Some records:

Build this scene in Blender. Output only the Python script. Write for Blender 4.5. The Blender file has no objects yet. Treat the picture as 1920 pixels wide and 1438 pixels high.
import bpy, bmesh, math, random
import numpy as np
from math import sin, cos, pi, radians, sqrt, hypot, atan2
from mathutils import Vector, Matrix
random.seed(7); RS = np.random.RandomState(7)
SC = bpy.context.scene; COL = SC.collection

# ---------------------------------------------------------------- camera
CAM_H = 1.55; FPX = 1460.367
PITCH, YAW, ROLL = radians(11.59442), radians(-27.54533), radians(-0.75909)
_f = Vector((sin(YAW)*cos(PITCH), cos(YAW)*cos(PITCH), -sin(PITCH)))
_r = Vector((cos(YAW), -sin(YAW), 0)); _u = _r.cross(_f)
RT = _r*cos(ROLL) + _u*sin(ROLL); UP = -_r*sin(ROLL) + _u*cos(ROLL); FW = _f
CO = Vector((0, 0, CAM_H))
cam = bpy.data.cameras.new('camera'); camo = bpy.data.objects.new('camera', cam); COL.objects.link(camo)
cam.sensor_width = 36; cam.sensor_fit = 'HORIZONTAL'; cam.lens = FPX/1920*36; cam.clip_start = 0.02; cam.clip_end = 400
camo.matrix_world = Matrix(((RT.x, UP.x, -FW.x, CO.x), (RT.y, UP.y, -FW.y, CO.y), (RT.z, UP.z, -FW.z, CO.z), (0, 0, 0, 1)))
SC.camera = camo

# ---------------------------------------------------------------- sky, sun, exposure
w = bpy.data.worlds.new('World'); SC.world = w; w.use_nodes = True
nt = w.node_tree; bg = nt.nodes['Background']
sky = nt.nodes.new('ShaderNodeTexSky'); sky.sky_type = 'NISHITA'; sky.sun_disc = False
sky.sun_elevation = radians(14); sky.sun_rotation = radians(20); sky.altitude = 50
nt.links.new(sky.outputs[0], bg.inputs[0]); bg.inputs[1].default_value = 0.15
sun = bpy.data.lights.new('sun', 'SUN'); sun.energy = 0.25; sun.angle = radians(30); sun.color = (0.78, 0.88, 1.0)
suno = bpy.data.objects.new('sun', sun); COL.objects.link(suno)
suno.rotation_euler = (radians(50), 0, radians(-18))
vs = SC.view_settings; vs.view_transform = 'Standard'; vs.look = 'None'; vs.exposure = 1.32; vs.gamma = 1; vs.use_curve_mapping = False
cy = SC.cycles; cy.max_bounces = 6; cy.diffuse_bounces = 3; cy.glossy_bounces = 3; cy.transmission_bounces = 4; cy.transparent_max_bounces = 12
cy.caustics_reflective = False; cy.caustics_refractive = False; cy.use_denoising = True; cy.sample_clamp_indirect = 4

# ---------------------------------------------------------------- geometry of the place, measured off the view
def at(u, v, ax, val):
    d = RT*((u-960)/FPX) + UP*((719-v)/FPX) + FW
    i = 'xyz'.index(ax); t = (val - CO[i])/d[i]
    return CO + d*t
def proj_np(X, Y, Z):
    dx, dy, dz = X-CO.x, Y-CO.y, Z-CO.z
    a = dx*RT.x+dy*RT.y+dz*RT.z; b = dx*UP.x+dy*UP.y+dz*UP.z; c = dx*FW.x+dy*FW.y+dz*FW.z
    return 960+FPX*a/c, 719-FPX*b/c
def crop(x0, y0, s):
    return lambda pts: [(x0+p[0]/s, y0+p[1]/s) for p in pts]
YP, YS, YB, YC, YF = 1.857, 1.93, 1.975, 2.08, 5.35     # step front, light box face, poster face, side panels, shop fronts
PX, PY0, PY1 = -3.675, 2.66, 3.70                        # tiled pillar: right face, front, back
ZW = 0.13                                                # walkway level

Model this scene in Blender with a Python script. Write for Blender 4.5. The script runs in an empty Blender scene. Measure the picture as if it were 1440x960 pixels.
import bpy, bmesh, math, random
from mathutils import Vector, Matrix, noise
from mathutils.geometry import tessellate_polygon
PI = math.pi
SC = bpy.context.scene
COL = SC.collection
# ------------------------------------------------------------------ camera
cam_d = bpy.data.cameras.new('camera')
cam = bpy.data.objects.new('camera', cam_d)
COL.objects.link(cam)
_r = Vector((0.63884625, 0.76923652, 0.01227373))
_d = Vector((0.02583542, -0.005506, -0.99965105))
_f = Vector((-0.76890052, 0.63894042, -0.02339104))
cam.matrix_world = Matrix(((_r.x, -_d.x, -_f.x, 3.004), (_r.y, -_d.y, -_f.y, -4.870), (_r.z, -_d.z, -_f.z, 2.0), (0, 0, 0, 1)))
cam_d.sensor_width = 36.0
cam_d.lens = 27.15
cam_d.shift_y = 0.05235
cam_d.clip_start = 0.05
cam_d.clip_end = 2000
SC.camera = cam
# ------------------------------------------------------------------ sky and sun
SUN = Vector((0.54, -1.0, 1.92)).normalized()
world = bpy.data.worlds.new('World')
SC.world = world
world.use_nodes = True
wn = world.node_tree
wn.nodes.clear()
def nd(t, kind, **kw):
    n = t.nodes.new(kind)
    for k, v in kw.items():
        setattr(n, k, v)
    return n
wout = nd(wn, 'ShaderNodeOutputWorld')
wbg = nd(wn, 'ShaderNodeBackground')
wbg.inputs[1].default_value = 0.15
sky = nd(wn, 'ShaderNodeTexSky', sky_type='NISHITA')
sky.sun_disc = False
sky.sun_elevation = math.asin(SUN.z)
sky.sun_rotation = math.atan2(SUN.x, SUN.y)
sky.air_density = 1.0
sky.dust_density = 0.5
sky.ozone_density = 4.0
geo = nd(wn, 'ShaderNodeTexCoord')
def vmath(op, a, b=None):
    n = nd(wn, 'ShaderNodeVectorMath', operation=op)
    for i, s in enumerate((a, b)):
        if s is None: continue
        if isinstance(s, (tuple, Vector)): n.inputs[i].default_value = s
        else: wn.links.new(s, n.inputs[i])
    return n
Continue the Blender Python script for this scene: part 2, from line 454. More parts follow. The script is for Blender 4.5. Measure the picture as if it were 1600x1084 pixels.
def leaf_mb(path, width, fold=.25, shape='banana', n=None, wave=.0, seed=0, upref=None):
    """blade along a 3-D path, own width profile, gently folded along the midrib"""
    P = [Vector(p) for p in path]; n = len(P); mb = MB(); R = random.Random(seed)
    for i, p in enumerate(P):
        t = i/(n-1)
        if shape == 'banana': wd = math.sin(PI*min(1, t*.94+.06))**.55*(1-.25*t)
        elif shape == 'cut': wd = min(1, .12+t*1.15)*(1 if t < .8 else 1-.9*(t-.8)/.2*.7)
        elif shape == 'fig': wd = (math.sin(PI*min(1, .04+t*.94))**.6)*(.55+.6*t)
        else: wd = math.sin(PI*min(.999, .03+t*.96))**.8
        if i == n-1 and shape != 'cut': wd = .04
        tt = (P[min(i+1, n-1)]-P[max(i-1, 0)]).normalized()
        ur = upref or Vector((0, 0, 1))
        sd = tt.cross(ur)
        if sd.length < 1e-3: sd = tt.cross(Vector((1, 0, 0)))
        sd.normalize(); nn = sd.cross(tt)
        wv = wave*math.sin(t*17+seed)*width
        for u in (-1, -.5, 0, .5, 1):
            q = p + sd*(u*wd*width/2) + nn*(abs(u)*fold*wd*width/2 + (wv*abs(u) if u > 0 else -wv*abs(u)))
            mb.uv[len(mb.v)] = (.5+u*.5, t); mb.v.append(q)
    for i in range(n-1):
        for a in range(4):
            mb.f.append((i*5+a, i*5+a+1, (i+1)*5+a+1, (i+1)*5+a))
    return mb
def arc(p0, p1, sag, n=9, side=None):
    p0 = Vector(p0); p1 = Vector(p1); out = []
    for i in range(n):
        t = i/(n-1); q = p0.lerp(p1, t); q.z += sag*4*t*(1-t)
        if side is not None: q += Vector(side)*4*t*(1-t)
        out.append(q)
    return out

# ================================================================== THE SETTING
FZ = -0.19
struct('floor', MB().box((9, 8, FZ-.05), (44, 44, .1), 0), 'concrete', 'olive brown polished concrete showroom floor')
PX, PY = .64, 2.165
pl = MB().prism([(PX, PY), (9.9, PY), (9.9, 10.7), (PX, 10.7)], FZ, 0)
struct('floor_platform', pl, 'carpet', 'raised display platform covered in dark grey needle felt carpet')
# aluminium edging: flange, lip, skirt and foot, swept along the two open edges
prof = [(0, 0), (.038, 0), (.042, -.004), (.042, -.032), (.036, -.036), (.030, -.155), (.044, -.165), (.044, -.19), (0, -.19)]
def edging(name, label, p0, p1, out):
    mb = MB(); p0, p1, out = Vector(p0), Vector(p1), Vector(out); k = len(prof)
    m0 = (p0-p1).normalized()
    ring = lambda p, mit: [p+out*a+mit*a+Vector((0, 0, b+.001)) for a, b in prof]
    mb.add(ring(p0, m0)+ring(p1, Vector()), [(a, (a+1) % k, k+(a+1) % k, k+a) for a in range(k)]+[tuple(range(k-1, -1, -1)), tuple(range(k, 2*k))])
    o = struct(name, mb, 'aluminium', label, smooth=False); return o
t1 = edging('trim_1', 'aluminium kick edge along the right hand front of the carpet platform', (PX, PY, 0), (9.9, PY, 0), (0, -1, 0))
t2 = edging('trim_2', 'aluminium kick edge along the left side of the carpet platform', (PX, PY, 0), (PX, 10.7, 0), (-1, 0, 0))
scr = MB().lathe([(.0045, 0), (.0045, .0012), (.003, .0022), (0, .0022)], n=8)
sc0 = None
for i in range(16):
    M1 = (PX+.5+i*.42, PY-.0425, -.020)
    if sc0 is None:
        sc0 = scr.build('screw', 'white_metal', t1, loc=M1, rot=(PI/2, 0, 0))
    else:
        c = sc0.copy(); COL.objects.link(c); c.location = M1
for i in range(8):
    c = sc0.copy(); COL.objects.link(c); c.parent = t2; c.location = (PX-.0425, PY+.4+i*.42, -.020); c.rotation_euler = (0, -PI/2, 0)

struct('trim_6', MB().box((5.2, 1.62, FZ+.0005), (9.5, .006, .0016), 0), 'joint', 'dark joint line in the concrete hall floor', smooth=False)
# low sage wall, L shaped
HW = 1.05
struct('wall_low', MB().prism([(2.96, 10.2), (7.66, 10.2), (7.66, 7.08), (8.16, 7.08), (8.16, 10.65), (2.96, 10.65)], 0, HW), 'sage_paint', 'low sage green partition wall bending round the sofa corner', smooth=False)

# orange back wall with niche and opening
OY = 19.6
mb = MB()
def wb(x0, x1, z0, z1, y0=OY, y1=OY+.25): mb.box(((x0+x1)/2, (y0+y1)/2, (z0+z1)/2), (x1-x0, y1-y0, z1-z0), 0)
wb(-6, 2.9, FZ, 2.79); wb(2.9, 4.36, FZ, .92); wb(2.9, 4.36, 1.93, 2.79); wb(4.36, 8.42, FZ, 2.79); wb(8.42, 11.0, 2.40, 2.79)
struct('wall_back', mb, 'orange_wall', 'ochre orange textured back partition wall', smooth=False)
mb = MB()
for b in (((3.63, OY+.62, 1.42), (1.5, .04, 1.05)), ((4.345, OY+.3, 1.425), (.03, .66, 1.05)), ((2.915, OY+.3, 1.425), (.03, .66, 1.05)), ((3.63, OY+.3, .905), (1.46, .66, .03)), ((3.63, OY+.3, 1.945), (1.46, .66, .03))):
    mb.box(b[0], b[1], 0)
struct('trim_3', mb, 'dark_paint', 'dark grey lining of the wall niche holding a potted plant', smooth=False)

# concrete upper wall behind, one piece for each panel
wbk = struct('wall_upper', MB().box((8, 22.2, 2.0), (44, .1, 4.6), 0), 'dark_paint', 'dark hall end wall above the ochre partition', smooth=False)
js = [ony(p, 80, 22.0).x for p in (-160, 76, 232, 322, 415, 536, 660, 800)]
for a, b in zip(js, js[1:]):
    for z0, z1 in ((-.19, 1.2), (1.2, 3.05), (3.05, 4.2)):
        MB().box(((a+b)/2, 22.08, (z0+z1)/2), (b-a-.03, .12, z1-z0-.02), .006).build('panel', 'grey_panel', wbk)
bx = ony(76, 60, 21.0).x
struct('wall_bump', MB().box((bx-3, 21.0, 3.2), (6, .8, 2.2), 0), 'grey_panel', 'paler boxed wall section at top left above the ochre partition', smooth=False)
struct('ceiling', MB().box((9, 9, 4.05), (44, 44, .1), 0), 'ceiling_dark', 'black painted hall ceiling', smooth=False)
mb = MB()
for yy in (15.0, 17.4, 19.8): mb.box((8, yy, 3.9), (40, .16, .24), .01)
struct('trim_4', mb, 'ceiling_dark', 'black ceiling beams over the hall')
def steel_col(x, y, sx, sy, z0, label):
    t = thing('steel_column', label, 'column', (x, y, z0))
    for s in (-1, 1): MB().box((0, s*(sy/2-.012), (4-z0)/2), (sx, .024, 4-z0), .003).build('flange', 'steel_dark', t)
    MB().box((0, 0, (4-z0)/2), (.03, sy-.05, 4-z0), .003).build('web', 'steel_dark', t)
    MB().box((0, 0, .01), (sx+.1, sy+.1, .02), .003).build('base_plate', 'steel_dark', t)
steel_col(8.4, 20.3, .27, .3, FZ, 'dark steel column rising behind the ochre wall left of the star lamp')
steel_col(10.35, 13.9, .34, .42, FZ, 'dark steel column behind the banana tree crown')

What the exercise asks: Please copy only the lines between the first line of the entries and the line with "SC = bpy.context.scene; COL = SC.collection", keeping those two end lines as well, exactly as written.

Solution for this problem:
Build this scene in Blender. Output only the Python script. Write for Blender 4.5. The Blender file has no objects yet. Treat the picture as 1920 pixels wide and 1438 pixels high.
import bpy, bmesh, math, random
import numpy as np
from math import sin, cos, pi, radians, sqrt, hypot, atan2
from mathutils import Vector, Matrix
random.seed(7); RS = np.random.RandomState(7)
SC = bpy.context.scene; COL = SC.collection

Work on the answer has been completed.